The debate over personal injury reforms is filled with rhetoric and self-interest. Today’s committee session was a breath of fresh air.

Today's House of Commons justice committee session into personal injury reforms started with just four out of 11 members present – a reminder to those in the sector that their enthusiasm for discussing this subject is not shared by everyone.

If the nervous-looking heads of the Association of British Insurers and Association of Personal Injury Lawyers thought they might be in for an easier ride, they were mistaken.

Neil Sugarman, president of APIL, and the ABI’s James Dalton were in the line of fire, and neither escaped a forensic examination of a standard rarely seen in Westminster.

For a good few minutes the witnesses could barely get a word in, such was the speed with which committee members went about devouring their prey.

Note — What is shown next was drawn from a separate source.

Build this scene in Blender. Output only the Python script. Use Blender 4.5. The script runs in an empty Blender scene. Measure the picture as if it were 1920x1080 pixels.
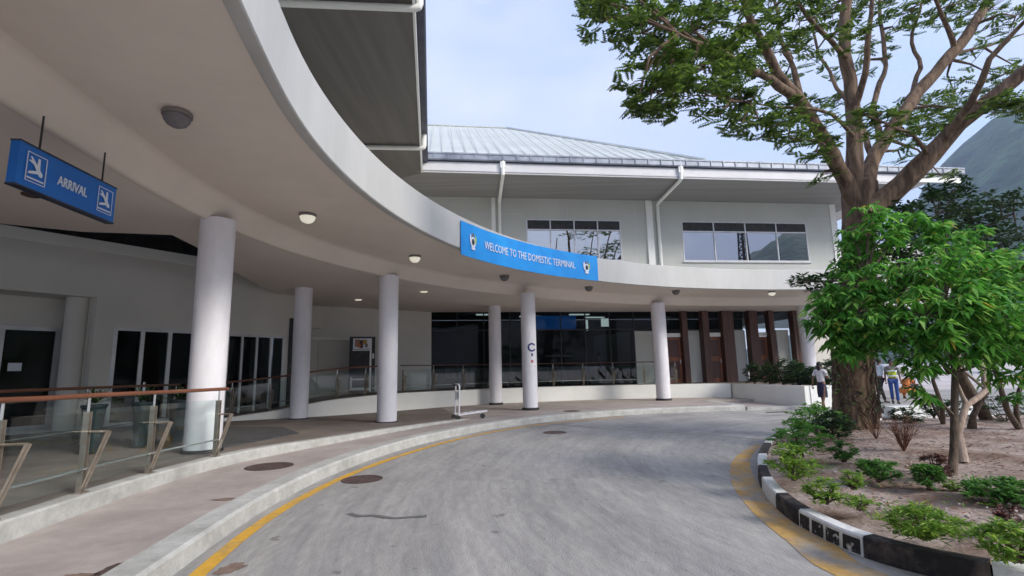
import bpy, math, random
from mathutils import Vector, Matrix, noise
R = math.radians
C = bpy.context.scene
COL = C.collection

# ------------------------------------------------------------------ camera
F, PIT, ROL, EYE = 965.0, R(9.1), R(1.24), 1.6
cam_d = bpy.data.cameras.new('camera'); cam = bpy.data.objects.new('camera', cam_d); COL.objects.link(cam)
cam_d.sensor_width = 36; cam_d.lens = F/1920*36; cam_d.clip_start = .05; cam_d.clip_end = 9000
_R0 = Vector((1, 0, 0)); _U0 = Vector((0, -math.sin(PIT), math.cos(PIT))); _F0 = Vector((0, math.cos(PIT), math.sin(PIT)))
_X = _R0*math.cos(ROL)-_U0*math.sin(ROL); _Yv = _R0*math.sin(ROL)+_U0*math.cos(ROL)
cam.matrix_world = Matrix(((_X.x, _Yv.x, -_F0.x, 0), (_X.y, _Yv.y, -_F0.y, 0), (_X.z, _Yv.z, -_F0.z, EYE), (0, 0, 0, 1)))
C.camera = cam

def ray(u, v): return _X*(u-960)+_Yv*(540-v)+_F0*F
def atz(u, v, z):
    d = ray(u, v); p = d*((z-EYE)/d.z); return Vector((p.x, p.y, z))
def aty(u, v, y):
    d = ray(u, v); p = d*(y/d.y); return Vector((p.x, p.y, p.z+EYE))

# ------------------------------------------------------------------ light
SUN_EL, SUN_AZ = R(32), R(126)      # azimuth clockwise from +Y
W = bpy.data.worlds.new('World'); C.world = W; W.use_nodes = True
nt = W.node_tree; nt.nodes.clear()
def N(t, typ, **k):
    n = t.nodes.new(typ)
    for a, b in k.items():
        if a in n.inputs: n.inputs[a].default_value = b
        else: setattr(n, a, b)
    return n
wo = N(nt, 'ShaderNodeOutputWorld'); bg = N(nt, 'ShaderNodeBackground', Strength=.15)
sky = N(nt, 'ShaderNodeTexSky'); sky.sky_type = 'NISHITA'; sky.sun_disc = False
sky.sun_elevation = SUN_EL; sky.sun_rotation = SUN_AZ; sky.dust_density = 2.0; sky.air_density = 1.0
tc = N(nt, 'ShaderNodeTexCoord'); mp = N(nt, 'ShaderNodeMapping'); mp.inputs['Scale'].default_value = (1.3, 1.3, 3.0)
mp.inputs['Location'].default_value = (.35, .1, .2)
nz = N(nt, 'ShaderNodeTexNoise', Scale=1.6, Detail=7.0, Roughness=.55)
cr = N(nt, 'ShaderNodeValToRGB'); cr.color_ramp.elements[0].position = .30; cr.color_ramp.elements[1].position = .62
cr.color_ramp.elements[0].color = (.30,)*3+(1,); cr.color_ramp.elements[1].color = (1,)*3+(1,)
mx = N(nt, 'ShaderNodeMix', data_type='RGBA'); mx.inputs[7].default_value = (2.4, 2.55, 3.45, 1)
L = nt.links
L.new(tc.outputs['Generated'], mp.inputs[0]); L.new(mp.outputs[0], nz.inputs[0]); L.new(nz.outputs[0], cr.inputs[0])
L.new(cr.outputs[0], mx.inputs[0]); L.new(sky.outputs[0], mx.inputs[6]); L.new(mx.outputs[2], bg.inputs[0]); L.new(bg.outputs[0], wo.inputs[0])
sd = bpy.data.lights.new('sun', 'SUN'); sd.energy = 1.75; sd.angle = R(16); sd.color = (1, .95, .87)
so = bpy.data.objects.new('sun', sd); COL.objects.link(so)
sv = Vector((math.sin(SUN_AZ)*math.cos(SUN_EL), math.cos(SUN_AZ)*math.cos(SUN_EL), math.sin(SUN_EL)))
so.rotation_euler = sv.to_track_quat('Z', 'Y').to_euler(); so.location = sv*60
C.view_settings.view_transform = 'Standard'; C.view_settings.look = 'None'; C.view_settings.exposure = 1.46; C.view_settings.gamma = 1
C.render.engine = 'CYCLES'
C.cycles.max_bounces = 8; C.cycles.diffuse_bounces = 5; C.cycles.transparent_max_bounces = 12

# ------------------------------------------------------------------ materials
def mat(name, col, rough=.6, col2=None, scale=3.0, detail=5, bump=0.0, bscale=None, metal=0.0, stretch=(1, 1, 1), lo=.35, hi=.7, spec=.5, rot=0, streak=None):
    m = bpy.data.materials.new(name); m.use_nodes = True; t = m.node_tree; b = t.nodes['Principled BSDF']
    b.inputs['Roughness'].default_value = rough; b.inputs['Metallic'].default_value = metal
    b.inputs['Specular IOR Level'].default_value = spec
    b.inputs['Base Color'].default_value = (*col, 1)
    co = N(t, 'ShaderNodeTexCoord'); ma = N(t, 'ShaderNodeMapping'); ma.inputs['Scale'].default_value = stretch; ma.inputs['Rotation'].default_value = (0, 0, rot)
    t.links.new(co.outputs['Object'], ma.inputs[0])
    if col2:
        n = N(t, 'ShaderNodeTexNoise', Scale=scale, Detail=detail, Roughness=.6); t.links.new(ma.outputs[0], n.inputs[0])
        r = N(t, 'ShaderNodeValToRGB'); r.color_ramp.elements[0].position = lo; r.color_ramp.elements[1].position = hi
        r.color_ramp.elements[0].color = (*col, 1); r.color_ramp.elements[1].color = (*col2, 1)
        t.links.new(n.outputs[0], r.inputs[0]); out = r.outputs[0]
        if streak:       # second, finer layer multiplied in
            n2 = N(t, 'ShaderNodeTexNoise', Scale=streak[0], Detail=6, Roughness=.7); t.links.new(ma.outputs[0], n2.inputs[0])
            r2 = N(t, 'ShaderNodeValToRGB'); r2.color_ramp.elements[0].position = .3; r2.color_ramp.elements[1].position = .65
            r2.color_ramp.elements[0].color = (streak[1],)*3+(1,); r2.color_ramp.elements[1].color = (1, 1, 1, 1)
            t.links.new(n2.outputs[0], r2.inputs[0])
            mm = N(t, 'ShaderNodeMix', data_type='RGBA', blend_type='MULTIPLY'); mm.inputs[0].default_value = 1
            t.links.new(out, mm.inputs[6]); t.links.new(r2.outputs[0], mm.inputs[7]); out = mm.outputs[2]
        t.links.new(out, b.inputs['Base Color'])
    if bump:
        n = N(t, 'ShaderNodeTexNoise', Scale=bscale or scale*6, Detail=4); t.links.new(ma.outputs[0], n.inputs[0])
        bp = N(t, 'ShaderNodeBump', Strength=bump, Distance=.02); t.links.new(n.outputs[0], bp.inputs['Height']); t.links.new(bp.outputs[0], b.inputs['Normal'])
    return m
def leafmat(name, a, b_, c_, trans=.35, old=None):
    m = bpy.data.materials.new(name); m.use_nodes = True; t = m.node_tree; b = t.nodes['Principled BSDF']
    g = N(t, 'ShaderNodeNewGeometry'); r = N(t, 'ShaderNodeValToRGB')
    e = r.color_ramp.elements; e[0].color = (*a, 1); e[1].color = (*c_, 1); x = e.new(.55); x.color = (*b_, 1)
    t.links.new(g.outputs['Random Per Island'], r.inputs[0]); t.links.new(r.outputs[0], b.inputs['Base Color'])
    if old:
        e[len(e)-1].color = (*old, 1); y_ = e.new(.975); y_.color = (*c_, 1); y_ = e.new(.99); y_.color = (*old, 1)
    b.inputs['Roughness'].default_value = .45; b.inputs['Specular IOR Level'].default_value = .35
    tr = N(t, 'ShaderNodeBsdfTranslucent'); t.links.new(r.outputs[0], tr.inputs[0])
    mi = N(t, 'ShaderNodeMixShader'); mi.inputs[0].default_value = trans
    t.links.new(b.outputs[0], mi.inputs[1]); t.links.new(tr.outputs[0], mi.inputs[2]); t.links.new(mi.outputs[0], t.nodes['Material Output'].inputs[0])
    return m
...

Chair Bob Neill, one of Chris Grayling’s head cheerleaders during the latter's time as justice secretary, now seems to relish his chance to hold the Ministry of Justice up to scrutiny. Liz Truss, an enthusiast for PI reforms, will hardly have enjoyed Neill’s opening gambit to Dalton that reforms were based on ‘no hard evidence’. He pressed on: ‘Do you think we should be changing the law on the basis of suspicions?’

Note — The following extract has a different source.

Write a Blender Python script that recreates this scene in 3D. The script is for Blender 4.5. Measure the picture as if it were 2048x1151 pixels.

Dalton was briefly winded, and had barely recovered before Neill was on to the issue of promised premium cuts.

‘Are you telling me this is going to feed through into lower car insurance premiums,’ he asked, with a dollop of scepticism in his voice.

Conservative MP and solicitor Alberto Costa picked up the baton for the quartet. Costa is known as a stickler for detail and an expert on legal services regulation. His questions were not intended to get any more than one-word answers.

James Dalton thought it would be better to state the facts without seeing the whites of his inquisitor’s eyes.

‘Do you believe in the duty of care that is owed in a society between one citizen and another?’ Dalton had little option but to nod.

‘Your organisation has used the word "epidemic" to talk about whiplash claims,’ said Costa. Dalton was barely allowed to finish before Costa plunged the knife: ‘Is it also the case that whiplash claims have come significantly down?’

Dalton agreed, grudgingly, but when pressed for figures was wise enough to fall back on the age-old trick of promising to write later. Much better to state the facts without seeing the whites of your inquisitor’s eyes.

The initial four – joined by Labour’s Kate Green and David Hanson – were in their stride now.

Costa asked why we shouldn’t enforce existing laws, while Hanson pressed Dalton on how many of his members had committed to reducing premiums. No response was forthcoming.

Curiously, committee member Keith Vaz MP joined the session 30 minutes late and departed without saying a word, but another late arrival, Alex Chalk, asked exactly how a worker on minimum wage might fight a £4,000 claim against his employer. The answer was not entirely clear.

Neill was revelling in the whole thing, accusing the MoJ of ‘firing in entirely the wrong direction’. It was not an accusation you could level at his committee.